Impinj

Multi-Node FPGA System for Wireless Protocol Development

This student team will work to create a system to manage real-time communication with a population of FPGA's emulating Impinj RAIN RFID Tags. This system should be able to send sequences of valid and invalid commands to the tag emulators and simulate real-world RF conditions by programming varied RF attenuation among the FPGA tag emulators. Upon completion, this project will aid Impinj in pre-silicon testing of RFID tag functionality and performance in many-tag systems. This would improve on current pre-silicon tag testing which focuses on RTL and post-layout simulation of single tag designs, and it would provide a method to gather new, scenario-dependent performance metrics. Students will be provided working FPGA RFID tag emulators and access to a Linux host and software suite that can send and receive communications with a single tag emulator.

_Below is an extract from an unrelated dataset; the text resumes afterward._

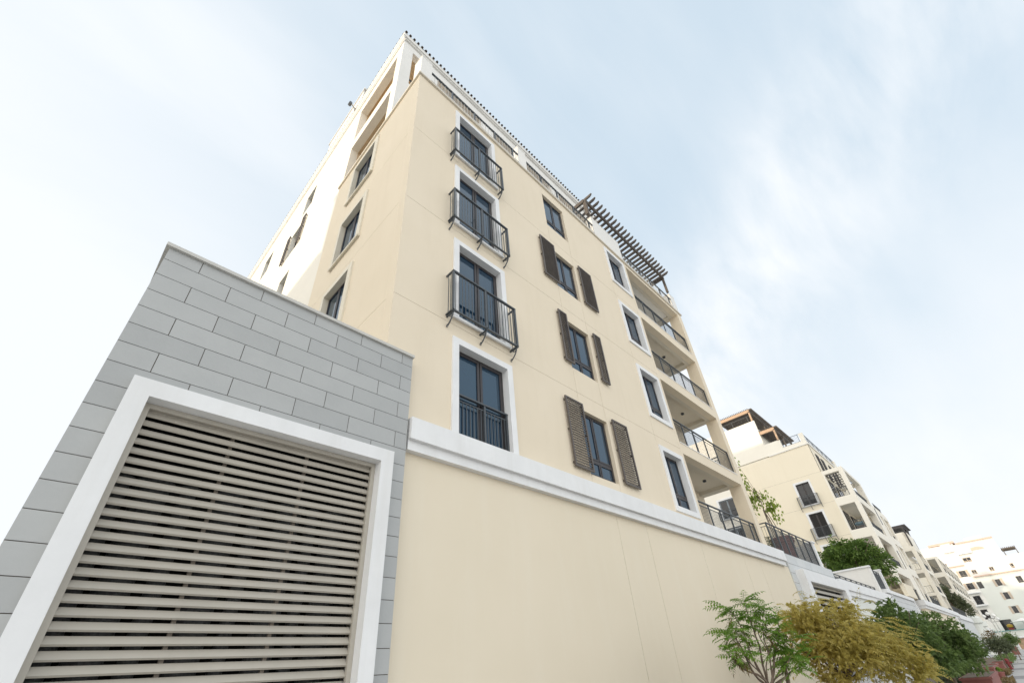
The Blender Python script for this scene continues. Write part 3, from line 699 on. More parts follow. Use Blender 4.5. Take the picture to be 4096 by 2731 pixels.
# ================================================================== 6. third and fourth buildings
def loggia_block(X, Y0, Yc, Y1, X1, levels, top, label, back, XB):
    b = thing('apartment_building', label, 'building', (X, Y0, GZ), 'apartment buildings along the street')
    def colm(*q): m = MB(); m.box(*q); m.build('loggia_column', M['warmwhite'], b)
    colm(X, X + .6, Y0, Yc, 4.0, top); colm(X, X + .6, Y1, Y1 + .25, 4.0, top)
    x = X + 7
    while x < X1: colm(x, x + .8, Y0, Y0 + .6, 4.0, top); x += 7
    m = MB(); e = .006; zs = [4.0]
    for i, (z0, z1) in enumerate(levels):
        zt_ = levels[i - 1][0] if i else top
        m.box(X + e, X + .4, Yc, Y1, z1, zt_ - (0.03 if i else 0)); m.box(X + .6, X1, Y0 + e, Y0 + .35, z1, zt_); m.box(X + .4, X1, Y0 + .35, Y1 + .2, z1 + .12, zt_ - .05)
    m.build('loggia_slab', M['warmwhite'], b)
    m = MB(); m.box(X, XB, Y1 + .25, Y1 + .5, 3.0, top); m.box(X, X + .3, Y1 + .5, back, 3.0, top - .01); m.box(X + .3, XB, Y1 + .5, back, top - .3, top - .02); m.box(XB - .3, XB, Y1 + .5, back, 3.0, top - .3)
    m.build('side_wall', M['cream_far'], b)
    for z0, z1 in levels:
        x = X + 1
        while x < X1 - 3: m = MB(); m.box(x, x + 2.6, Y1 + .17, Y1 + .245, z0, z1 - .25); m.build('glass_door', M['glass_far'], b); x += 3.5
    for z0, z1 in levels:
        railing(LEFT(X), Yc + .02, Y1 - .02, z0, z0 + 1.0, b, [Yc + .05, Y1 - .05], d=.15, step=.3, gap=False, barw=.016)
        x = X + .7
        while x + 6.2 < X1:
            railing(FRONT(Y0), x, x + 6.2, z0, z0 + 1.0, b, [x + 2, x + 4], d=.12, step=.3, gap=False, barw=.03); x += 7
    for z0, z1 in levels: m = MB(); m.box(X + 7.2, X + 7.6, Y0 - .03, Y0, z0 + .3, z1 - .2); m.build('slit_window', M['glass_far'], b)
    return b
b3 = loggia_block(100.0, 6.6, 7.15, 8.75, 108.4, [(14.28, 16.5), (10.75, 13.6), (7.35, 10.2), (4.2, 6.9)], 14.25, 'white apartment building with a dark pergola on its corner roof terrace, third in the row', 22, 124)
m = MB(); m.box(100, 106, 6.55, 8.8, 17.25, 17.5); x = 100.
while x < 106: m.box(x, x + .12, 6.2, 9.0, 17.5, 17.7); x += .6
m.box(100.0, 100.2, 6.62, 6.82, 14.2, 17.25); m.box(103, 103.2, 6.62, 6.82, 14.2, 17.25); m.box(105.8, 106, 6.62, 6.82, 14.2, 17.25); m.build('pergola', M['brown'], b3)
m = MB(); m.box(101.5, 124, 8.9, 22, 14.2, 17.6); m.box(109, 120, 8.5, 8.9, 14.2, 16.0); m.build('upper_wall', M['white'], b3)
for q in ((100.4, 103, 8.78, 8.9, 14.4, 16.4), (110, 118, 8.42, 8.5, 14.6, 15.7)): m = MB(); m.box(*q); m.build('glass_door', M['glass_far'], b3)
m = MB(); m.box(112, 122, 8.0, 10.5, 17.6, 17.8); x = 112.
while x < 122: m.box(x, x + .15, 7.6, 10.7, 17.8, 18.0); x += .7
m.box(112, 112.2, 8, 8.2, 14.2, 17.6); m.box(121.8, 122, 8, 8.2, 14.2, 17.6); m.build('pergola', M['wood'], b3)
b4 = loggia_block(129.0, 5.86, 6.32, 7.68, 172, [(12.76, 15.28), (9.65, 11.9), (6.3, 8.94)], 15.68, 'white apartment building with open square loggias, fourth in the row', 20, 172)

# ================================================================== 7. white building across the end of the street
X5 = 190.; K5 = X5 / 100.; L5 = LEFT(X5)
b5 = thing('apartment_building', 'sunlit white apartment building with beige shutters closing the far end of the street', 'building', (X5, 0, GZ), 'apartment buildings along the street')
S = lambda a, b, c, d: (a * K5, b * K5, c * K5, d * K5)
w5 = {'up': [S(.81, 1.77, 10.63, 11.25), S(3.9, 4.3, 10.2, 10.9), S(-.99, -.47, 8.92, 9.50), S(-3.25, -2.68, 8.91, 9.53), S(1.03, 1.60, 8.90, 9.47)],
      'sh': [S(2.27, 3.07, 8.72, 9.59), S(2.28, 3.07, 6.98, 7.83), S(-.84, -.29, 6.95, 7.81), S(-.80, -.28, 5.17, 6.05), S(-.75, -.25, 3.37, 4.25)],
      'pl': [S(1.25, 1.82, 6.93, 7.83), S(-3.2, -2.6, 6.95, 7.81), S(-3.3, -2.7, 5.17, 6.05)],
      'dr': [S(2.32, 3.14, 4.93, 6.09), S(2.44, 3.20, 3.0, 4.27), S(.6, 1.9, 1.42, 2.75)]}
allw = [q for v in w5.values() for q in v]
wall(L5, (1.85 * K5, 9.5 * K5), (GZ, 13.45 * K5), [q for q in allw if q[0] > 1.86 * K5 and q[3] < 13 * K5], .4, 'front_wall', M['white'], b5)
wall(LEFT(X5 + .25), (-2.86 * K5, 1.85 * K5), (8.45 * K5, 13.25 * K5), [q for q in allw if q[1] < 1.86 * K5 and q[2] > 8.45 * K5 and q[0] > -2.86 * K5], .4, 'front_wall', M['white'], b5)
wall(LEFT(X5 + .25), (-14 * K5, -2.86 * K5), (8.45 * K5, 10.62 * K5), [q for q in allw if q[0] < -2.6 * K5 and q[2] > 8.45 * K5], .4, 'front_wall', M['white'], b5)
wall(LEFT(X5 + .25), (-14 * K5, 1.85 * K5), (1.37 * K5, 8.45 * K5), [q for q in allw if q[1] < 1.95 * K5 and q[3] < 8.45 * K5], .4, 'front_wall', M['green_wall'], b5)
for kind, lst in w5.items():
    for (u0, u1, z0, z1) in lst:
        X_ = X5 if (u0 > 1.86 * K5) else X5 + .25
        window(LEFT(X_), u0, u1, z0, z1, b5, d=.18, kind='french' if kind == 'dr' else 'casement', glassm=M['glass_far'], framem=M['brown'] if kind != 'up' else M['beige_sh'])
        if kind == 'sh':
            for a, b in ((u0 - .55, u0 - .05), (u1 + .05, u1 + .55)):
                m = MB(LEFT(X_)); m.frame(a, b, z0 - .1, z1 + .1, .07, -.08, -.01); m.box(a + .07, b - .07, -.05, -.02, z0, z1)
                for k in range(8): m.box(a + .07, b - .07, -.07, -.05, z0 + .1 + k * (z1 - z0 - .2) / 8, z0 + .16 + k * (z1 - z0 - .2) / 8)
                m.build('beige_shutter', M['beige_sh'], b5)
m = MB(L5); m.box(1.98 * K5, 6 * K5, -.5, 0, 10.22 * K5, 10.36 * K5); m.build('pink_band', M['pink'], b5)
m = MB(LEFT(X5 + .25)); m.box(-3.6 * K5, 1.72 * K5, -.5, 0, 8.46 * K5, 8.62 * K5); m.box(-14 * K5, -3.6 * K5, -.4, 0, 8.46 * K5, 8.6 * K5); m.build('pink_band', M['pink'], b5)
m = MB(LEFT(X5)); m.box(2.0 * K5, 3.6 * K5, -1.0, 0, 6.42 * K5, 6.55 * K5); m.build('canopy', M['trim'], b5)
for q in ((2.0 * K5, 3.6 * K5, -1.1, 0, 4.72 * K5, 4.9 * K5), (.2 * K5, 1.9 * K5, -.6, .2, 11.75 * K5, 12.2 * K5)): m = MB(LEFT(X5)); m.box(*q); m.build('balcony', M['trim'], b5)
railing(L5, 2.1 * K5, 3.4 * K5, 4.9 * K5, 5.45 * K5, b5, [], d=-1.0, step=.3, gap=False, barw=.03)
# roofline: pitched tile edge, upper block, arch, terrace steps
m = MB(); m.box(X5 - .3, X5 + 8, 1.6 * K5, 4.9 * K5, 13.5 * K5, 13.8 * K5); m.box(X5 - .1, X5 + 8, -2.9 * K5, 1.5 * K5, 13.25 * K5, 13.45 * K5); m.build('tiled_roof', M['pink'], b5)
m = MB(); m.box(X5 + 2, X5 + 9, -1.8 * K5, .3 * K5, 13.45 * K5, 14.0 * K5); m.box(X5 - .7, X5, 2.2 * K5, 3.4 * K5, 12.3 * K5, 13.5 * K5); m.build('roof_block', M['white'], b5)
m = MB(L5); P = [(-1.4 * K5, 12.05 * K5), (.55 * K5, 12.05 * K5)]
P = [(-.42 * K5 + .95 * K5 * math.cos(t), 12.05 * K5 + .42 * K5 * math.sin(t)) for t in [math.pi * k / 12 for k in range(13)]]
m.prism(P, .1, -.12 + .3, 'd'); m.build('blind_arch', M['beige_sh'], b5)
m = MB(); m.box(X5 + .02, X5 + 14, 9.3 * K5, 9.5 * K5, GZ, 13.4 * K5); m.box(X5 + .65, X5 + 14, -2.86 * K5, -2.7 * K5, 10.6 * K5, 13.25 * K5); m.box(X5 + .7, X5 + 14, -14 * K5, 9.3 * K5, 10.4 * K5, 10.6 * K5); m.build('side_wall', M['cream_far'], b5)
m = MB(); m.box(X5 + 1, X5 + 6, -4.6 * K5, -3.1 * K5, 11.5 * K5, 11.65 * K5); x = -4.6 * K5
while x < -3.1 * K5: m.box(X5 + .6, X5 + 6.4, x, x + .12, 11.65 * K5, 11.75 * K5); x += .4
m.box(X5 + 1, X5 + 1.2, -3.2 * K5, -3.1 * K5, 10.6 * K5, 11.5 * K5); m.box(X5 + 1, X5 + 1.2, -4.6 * K5, -4.5 * K5, 10.6 * K5, 11.5 * K5); m.build('pergola', M['wood'], b5)
# podium with teal edge and arched gate
pod = thing('podium_wall', 'pale green podium wall with a teal edge and an arched timber gate, at the far end', 'wall', (X5 - 6, 0, GZ))
YA = .55 * K5; RA = .82 * K5; ZA = .05 * K5
m = MB(LEFT(X5 - 6)); pts = [(-14 * K5, GZ), (YA - RA, GZ)] + [(YA - RA * math.cos(t), ZA + RA * .55 * math.sin(t)) for t in [math.pi * k / 14 for k in range(15)]] + [(YA + RA, GZ), (3.0 * K5, GZ), (3.0 * K5, 1.3 * K5), (-14 * K5, 1.3 * K5)]
m.prism(pts, 0, .6, 'd'); m.build('wall', M['green_wall'], pod)
m = MB(); m.box(X5 - 6.2, X5 + .2, -14 * K5, 3.0 * K5, 1.3 * K5, 1.40 * K5); m.build('teal_edge', M['teal'], pod)
m = MB(LEFT(X5 - 5.7)); m.box(YA - RA, YA + RA, 0, .1, GZ, ZA + RA * .6); m.build('gate', M['gate_and_lit_wood'], pod)
m = MB(LEFT(X5 - 6.1)); m.tube([(YA + RA, 0, GZ)] + [(YA + RA * math.cos(t), 0, ZA + RA * .55 * math.sin(t)) for t in [math.pi * k / 14 for k in range(15)]] + [(YA - RA, 0, GZ)], .22, 8); m.build('arch_trim', M['trim'], pod)
um = thing('patio_umbrella', 'open white patio umbrella on the podium of the far building', 'umbrella', (X5 - 3, -.9, 1.4 * K5))
m = MB(); m.tube([(X5 - 3, -.9, 1.4 * K5), (X5 - 3, -.9, 2.65 * K5)], .06, 8); m.build('pole', M['coping'], um)
m = MB(); m.lathe(X5 - 3, -.9, [(2.4, 2.36 * K5), (2.4, 2.3 * K5), (1.2, 2.5 * K5), (.05, 2.7 * K5)], 8); m.build('canopy', M['canvas'], um)
kd = thing('display_stand', 'round yellow topped red stand in a dark doorway of the far white building', 'stand', (X5 - 2, 1.0 * K5, 1.4 * K5))
m = MB(); m.lathe(X5 - 2, 1.05 * K5, [(.55, 1.4 * K5), (.5, 1.7 * K5)], 16); m.build('base', M['redp'], kd)
m = MB(); m.lathe(X5 - 2, 1.05 * K5, [(.3, 1.7 * K5), (.62, 1.8 * K5), (.62, 2.05 * K5), (.2, 2.15 * K5)], 16); m.build('top', M['yellow'], kd)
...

Using the example one-tag system, students will be tasked with designing a host system (wireless or wired) that can send and receive sequences of communications to and from a population of "many" tag emulators. The system should be able to program varying attenuation to different tag emulators in the system to emulate variations in RF signal strength in real tag populations. The system will be tested using RAIN Gen2 RFID protocol algorithms, but knowledge of the protocol is not necessary because algorithms will be provided. Once the students have created the system described, students can tackle reach goals by testing a variety of situations and gathering exciting new performance metrics about RFID tags in real-world scenarios. The minimum expectation for this project is that students will deliver a system that can communicate and control, either wired or wirelessly, at least 5 FPGA tag emulators and create different RF conditions on each emulator. Additionally, the system created should automate deployment of different tag architectures across tag emulator population. Desired outcomes could include creating a system that could communicate with as many as 25 FPGA tag emulators or collect and control internal logic states and memory from the FPGAs and leverage the data to evaluate performance of provided algorithms.